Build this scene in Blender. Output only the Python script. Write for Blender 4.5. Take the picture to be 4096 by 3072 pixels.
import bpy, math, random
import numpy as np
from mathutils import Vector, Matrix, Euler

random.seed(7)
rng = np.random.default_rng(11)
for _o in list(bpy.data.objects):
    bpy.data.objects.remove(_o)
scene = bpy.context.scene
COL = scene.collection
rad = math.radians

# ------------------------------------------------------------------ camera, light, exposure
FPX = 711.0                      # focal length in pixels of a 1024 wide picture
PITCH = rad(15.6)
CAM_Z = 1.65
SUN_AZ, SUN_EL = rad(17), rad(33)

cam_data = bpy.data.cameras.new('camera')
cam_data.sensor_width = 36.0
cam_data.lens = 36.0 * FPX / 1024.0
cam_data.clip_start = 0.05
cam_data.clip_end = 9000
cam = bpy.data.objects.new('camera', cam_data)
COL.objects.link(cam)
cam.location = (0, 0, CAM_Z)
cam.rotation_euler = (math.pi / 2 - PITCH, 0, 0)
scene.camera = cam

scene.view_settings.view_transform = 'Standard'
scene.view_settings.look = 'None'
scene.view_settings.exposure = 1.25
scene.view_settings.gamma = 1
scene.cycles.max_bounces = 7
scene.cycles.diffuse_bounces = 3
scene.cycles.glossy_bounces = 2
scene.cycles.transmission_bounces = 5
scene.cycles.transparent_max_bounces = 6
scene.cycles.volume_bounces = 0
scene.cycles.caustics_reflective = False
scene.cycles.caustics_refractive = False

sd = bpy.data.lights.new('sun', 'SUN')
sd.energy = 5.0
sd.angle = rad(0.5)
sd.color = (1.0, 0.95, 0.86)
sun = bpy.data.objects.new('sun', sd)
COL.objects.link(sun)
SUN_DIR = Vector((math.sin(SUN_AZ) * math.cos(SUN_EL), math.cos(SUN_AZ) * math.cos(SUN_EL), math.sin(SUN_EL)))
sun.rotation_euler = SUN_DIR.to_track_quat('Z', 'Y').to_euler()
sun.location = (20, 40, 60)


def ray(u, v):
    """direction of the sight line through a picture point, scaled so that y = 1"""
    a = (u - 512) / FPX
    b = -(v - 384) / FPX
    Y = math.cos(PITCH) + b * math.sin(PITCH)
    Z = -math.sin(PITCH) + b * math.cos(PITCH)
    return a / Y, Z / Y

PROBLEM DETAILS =
Beginning at the top of the data, extract each line through the line containing "SUN_AZ, SUN_EL = rad(17), rad(33)" and return those lines exactly, with nothing added.

COMPLETED EXERCISE =
Build this scene in Blender. Output only the Python script. Write for Blender 4.5. Take the picture to be 4096 by 3072 pixels.
import bpy, math, random
import numpy as np
from mathutils import Vector, Matrix, Euler

random.seed(7)
rng = np.random.default_rng(11)
for _o in list(bpy.data.objects):
    bpy.data.objects.remove(_o)
scene = bpy.context.scene
COL = scene.collection
rad = math.radians

# ------------------------------------------------------------------ camera, light, exposure
FPX = 711.0                      # focal length in pixels of a 1024 wide picture
PITCH = rad(15.6)
CAM_Z = 1.65
SUN_AZ, SUN_EL = rad(17), rad(33)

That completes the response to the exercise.